GIVEN DATA:
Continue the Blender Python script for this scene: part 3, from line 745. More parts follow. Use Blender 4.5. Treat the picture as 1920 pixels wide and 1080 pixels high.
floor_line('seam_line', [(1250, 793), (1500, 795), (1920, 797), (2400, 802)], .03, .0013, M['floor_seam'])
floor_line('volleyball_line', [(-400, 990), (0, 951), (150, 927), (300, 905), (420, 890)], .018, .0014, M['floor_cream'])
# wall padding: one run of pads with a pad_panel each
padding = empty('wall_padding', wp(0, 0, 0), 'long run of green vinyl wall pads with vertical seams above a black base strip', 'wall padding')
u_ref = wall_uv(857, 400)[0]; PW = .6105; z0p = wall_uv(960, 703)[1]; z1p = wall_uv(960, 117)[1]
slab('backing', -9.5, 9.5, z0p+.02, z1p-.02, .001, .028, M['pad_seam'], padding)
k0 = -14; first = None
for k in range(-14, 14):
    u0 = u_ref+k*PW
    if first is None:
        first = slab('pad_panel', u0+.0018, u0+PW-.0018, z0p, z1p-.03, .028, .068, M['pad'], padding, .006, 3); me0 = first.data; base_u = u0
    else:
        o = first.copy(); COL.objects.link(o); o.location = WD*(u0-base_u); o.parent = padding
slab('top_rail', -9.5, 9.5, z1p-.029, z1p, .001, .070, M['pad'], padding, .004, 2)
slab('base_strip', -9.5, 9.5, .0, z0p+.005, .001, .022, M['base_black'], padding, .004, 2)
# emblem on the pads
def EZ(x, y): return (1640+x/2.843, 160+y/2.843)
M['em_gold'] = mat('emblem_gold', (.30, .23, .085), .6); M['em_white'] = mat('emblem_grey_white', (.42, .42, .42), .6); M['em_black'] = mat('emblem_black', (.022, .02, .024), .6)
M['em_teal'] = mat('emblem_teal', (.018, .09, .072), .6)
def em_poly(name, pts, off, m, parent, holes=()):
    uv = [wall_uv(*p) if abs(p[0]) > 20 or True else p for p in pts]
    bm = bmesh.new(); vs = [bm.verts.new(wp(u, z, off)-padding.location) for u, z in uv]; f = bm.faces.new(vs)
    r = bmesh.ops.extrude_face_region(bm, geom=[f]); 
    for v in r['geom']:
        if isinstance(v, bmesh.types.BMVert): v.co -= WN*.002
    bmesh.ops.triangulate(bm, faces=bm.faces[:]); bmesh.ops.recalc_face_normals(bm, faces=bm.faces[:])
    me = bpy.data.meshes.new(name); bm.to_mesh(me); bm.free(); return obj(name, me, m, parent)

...

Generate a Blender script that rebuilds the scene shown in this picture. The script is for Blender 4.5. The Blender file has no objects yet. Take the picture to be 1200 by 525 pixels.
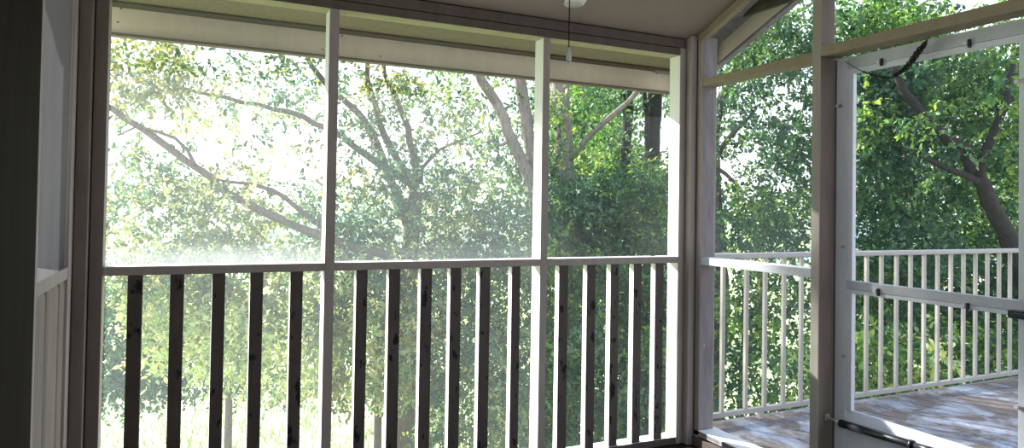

PROBLEM TO WORK ON: Return all lines containing the word "script".

EXERCISE RESULT:
Continue the Blender Python script for this scene: part 3, from line 745. More parts follow. Use Blender 4.5. Treat the picture as 1920 pixels wide and 1080 pixels high.
Generate a Blender script that rebuilds the scene shown in this picture. The script is for Blender 4.5. The Blender file has no objects yet. Take the picture to be 1200 by 525 pixels.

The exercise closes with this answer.